▶ _Short exercise_: Copy the records below verbatim, from the first line through the line containing "C = SC.collection", inclusive, and output nothing else.

———

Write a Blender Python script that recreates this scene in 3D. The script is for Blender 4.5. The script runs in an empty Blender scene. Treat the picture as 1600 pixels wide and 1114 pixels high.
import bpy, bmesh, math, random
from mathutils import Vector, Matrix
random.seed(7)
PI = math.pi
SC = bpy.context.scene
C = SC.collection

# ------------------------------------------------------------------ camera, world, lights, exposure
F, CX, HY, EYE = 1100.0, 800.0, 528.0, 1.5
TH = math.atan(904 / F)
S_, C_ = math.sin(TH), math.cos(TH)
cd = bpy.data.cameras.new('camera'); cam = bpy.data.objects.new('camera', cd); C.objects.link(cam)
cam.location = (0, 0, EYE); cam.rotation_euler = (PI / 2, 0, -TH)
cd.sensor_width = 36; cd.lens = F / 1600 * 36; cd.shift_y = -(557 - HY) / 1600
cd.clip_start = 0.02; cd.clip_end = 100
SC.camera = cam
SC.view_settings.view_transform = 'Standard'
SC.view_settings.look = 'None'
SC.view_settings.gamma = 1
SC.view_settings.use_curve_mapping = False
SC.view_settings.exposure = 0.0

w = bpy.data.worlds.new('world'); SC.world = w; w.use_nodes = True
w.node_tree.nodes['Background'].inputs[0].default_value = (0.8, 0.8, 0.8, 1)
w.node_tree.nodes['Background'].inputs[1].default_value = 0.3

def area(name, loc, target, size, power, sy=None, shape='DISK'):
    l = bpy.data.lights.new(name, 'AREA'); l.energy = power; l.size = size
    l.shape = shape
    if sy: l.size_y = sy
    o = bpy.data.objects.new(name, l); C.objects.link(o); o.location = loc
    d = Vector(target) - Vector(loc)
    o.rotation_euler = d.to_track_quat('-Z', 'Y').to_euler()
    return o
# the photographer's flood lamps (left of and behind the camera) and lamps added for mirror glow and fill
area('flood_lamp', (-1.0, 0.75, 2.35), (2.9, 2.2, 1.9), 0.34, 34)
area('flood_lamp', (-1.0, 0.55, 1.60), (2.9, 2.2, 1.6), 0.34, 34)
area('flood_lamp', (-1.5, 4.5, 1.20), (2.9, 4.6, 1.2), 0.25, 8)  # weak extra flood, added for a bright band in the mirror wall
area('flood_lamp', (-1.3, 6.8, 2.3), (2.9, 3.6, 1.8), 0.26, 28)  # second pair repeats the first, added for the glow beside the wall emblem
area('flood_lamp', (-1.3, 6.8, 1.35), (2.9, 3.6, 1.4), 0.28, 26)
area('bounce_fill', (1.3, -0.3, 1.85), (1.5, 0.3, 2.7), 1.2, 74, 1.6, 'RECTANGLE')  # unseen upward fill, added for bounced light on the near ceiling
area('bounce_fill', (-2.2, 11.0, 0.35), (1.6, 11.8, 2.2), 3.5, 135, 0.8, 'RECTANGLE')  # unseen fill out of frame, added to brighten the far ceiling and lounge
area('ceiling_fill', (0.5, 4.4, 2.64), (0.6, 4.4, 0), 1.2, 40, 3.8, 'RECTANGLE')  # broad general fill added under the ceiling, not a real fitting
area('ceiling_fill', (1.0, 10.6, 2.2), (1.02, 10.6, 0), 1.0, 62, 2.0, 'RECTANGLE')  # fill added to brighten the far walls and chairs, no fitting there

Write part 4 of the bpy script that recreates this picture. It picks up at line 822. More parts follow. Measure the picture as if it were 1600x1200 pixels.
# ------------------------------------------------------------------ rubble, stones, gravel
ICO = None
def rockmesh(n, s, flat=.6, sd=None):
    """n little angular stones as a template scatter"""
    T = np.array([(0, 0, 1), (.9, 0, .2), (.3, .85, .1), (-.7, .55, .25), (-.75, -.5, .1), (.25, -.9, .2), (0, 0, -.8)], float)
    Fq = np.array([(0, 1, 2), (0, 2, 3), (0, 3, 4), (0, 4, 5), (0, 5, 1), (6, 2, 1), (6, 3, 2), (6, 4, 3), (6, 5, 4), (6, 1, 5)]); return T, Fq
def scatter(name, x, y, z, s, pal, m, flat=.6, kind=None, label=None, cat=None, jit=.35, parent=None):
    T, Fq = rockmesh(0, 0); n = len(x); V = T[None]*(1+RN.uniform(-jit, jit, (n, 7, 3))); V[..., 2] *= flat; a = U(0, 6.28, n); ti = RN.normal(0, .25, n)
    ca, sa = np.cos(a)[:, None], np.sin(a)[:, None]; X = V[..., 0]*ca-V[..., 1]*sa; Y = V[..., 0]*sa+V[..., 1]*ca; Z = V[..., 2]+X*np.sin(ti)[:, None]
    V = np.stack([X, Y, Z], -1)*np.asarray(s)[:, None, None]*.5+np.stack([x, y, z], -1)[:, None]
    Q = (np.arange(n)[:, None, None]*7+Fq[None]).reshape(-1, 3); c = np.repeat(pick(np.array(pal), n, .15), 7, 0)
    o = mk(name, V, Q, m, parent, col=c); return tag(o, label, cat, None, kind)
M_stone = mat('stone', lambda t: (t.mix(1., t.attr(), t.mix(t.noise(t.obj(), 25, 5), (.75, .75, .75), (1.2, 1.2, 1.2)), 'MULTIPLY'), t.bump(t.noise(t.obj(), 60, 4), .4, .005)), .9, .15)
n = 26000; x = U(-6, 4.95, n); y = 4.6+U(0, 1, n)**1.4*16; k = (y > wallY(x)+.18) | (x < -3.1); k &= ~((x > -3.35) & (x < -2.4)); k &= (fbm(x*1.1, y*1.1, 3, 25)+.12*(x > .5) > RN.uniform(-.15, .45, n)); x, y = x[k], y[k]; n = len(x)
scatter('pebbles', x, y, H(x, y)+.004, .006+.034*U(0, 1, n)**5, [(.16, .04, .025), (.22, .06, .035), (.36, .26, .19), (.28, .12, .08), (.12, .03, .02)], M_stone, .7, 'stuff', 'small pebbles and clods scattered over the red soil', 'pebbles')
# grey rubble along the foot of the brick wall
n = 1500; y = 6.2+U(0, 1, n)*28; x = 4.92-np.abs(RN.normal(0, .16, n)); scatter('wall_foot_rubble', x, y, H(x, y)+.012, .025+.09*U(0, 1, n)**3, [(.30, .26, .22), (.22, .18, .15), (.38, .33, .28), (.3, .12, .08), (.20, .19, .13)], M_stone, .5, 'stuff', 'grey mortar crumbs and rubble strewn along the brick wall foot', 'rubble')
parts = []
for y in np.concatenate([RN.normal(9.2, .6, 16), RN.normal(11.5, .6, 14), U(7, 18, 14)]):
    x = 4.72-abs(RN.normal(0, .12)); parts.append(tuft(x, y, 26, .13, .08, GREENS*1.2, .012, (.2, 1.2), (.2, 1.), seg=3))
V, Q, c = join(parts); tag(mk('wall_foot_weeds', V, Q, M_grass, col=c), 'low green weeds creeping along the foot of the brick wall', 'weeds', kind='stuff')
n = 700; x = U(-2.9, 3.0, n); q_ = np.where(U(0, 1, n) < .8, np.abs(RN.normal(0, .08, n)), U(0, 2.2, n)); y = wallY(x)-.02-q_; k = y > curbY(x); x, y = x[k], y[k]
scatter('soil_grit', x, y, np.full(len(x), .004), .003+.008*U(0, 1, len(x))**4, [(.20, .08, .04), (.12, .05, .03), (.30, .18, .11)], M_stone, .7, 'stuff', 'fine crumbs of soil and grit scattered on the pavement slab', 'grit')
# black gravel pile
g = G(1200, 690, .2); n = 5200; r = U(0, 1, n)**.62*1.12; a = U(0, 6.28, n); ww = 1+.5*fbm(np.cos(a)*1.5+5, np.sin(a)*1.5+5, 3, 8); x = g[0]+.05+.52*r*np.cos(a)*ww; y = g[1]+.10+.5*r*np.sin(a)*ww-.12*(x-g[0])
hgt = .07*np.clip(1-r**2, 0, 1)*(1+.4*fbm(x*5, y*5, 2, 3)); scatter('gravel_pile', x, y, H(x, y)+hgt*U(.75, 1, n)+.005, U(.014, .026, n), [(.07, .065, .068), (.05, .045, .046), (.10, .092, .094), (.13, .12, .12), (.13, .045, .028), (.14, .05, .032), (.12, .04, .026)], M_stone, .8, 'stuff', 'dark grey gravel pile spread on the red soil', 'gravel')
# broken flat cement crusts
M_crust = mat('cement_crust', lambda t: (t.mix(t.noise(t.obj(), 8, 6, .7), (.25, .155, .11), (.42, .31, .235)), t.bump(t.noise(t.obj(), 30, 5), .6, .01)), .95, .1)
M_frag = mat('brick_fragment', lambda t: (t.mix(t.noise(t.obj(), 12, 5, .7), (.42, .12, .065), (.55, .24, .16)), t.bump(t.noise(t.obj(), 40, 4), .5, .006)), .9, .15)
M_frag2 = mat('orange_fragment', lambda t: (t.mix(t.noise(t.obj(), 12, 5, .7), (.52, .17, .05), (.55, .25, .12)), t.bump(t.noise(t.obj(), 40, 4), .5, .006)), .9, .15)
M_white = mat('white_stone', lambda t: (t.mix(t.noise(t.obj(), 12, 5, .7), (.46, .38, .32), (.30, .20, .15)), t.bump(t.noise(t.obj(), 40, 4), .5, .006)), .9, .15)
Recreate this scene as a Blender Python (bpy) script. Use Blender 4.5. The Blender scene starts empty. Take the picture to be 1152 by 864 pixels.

———

▶ _Task solution_:
Write a Blender Python script that recreates this scene in 3D. The script is for Blender 4.5. The script runs in an empty Blender scene. Treat the picture as 1600 pixels wide and 1114 pixels high.
import bpy, bmesh, math, random
from mathutils import Vector, Matrix
random.seed(7)
PI = math.pi
SC = bpy.context.scene
C = SC.collection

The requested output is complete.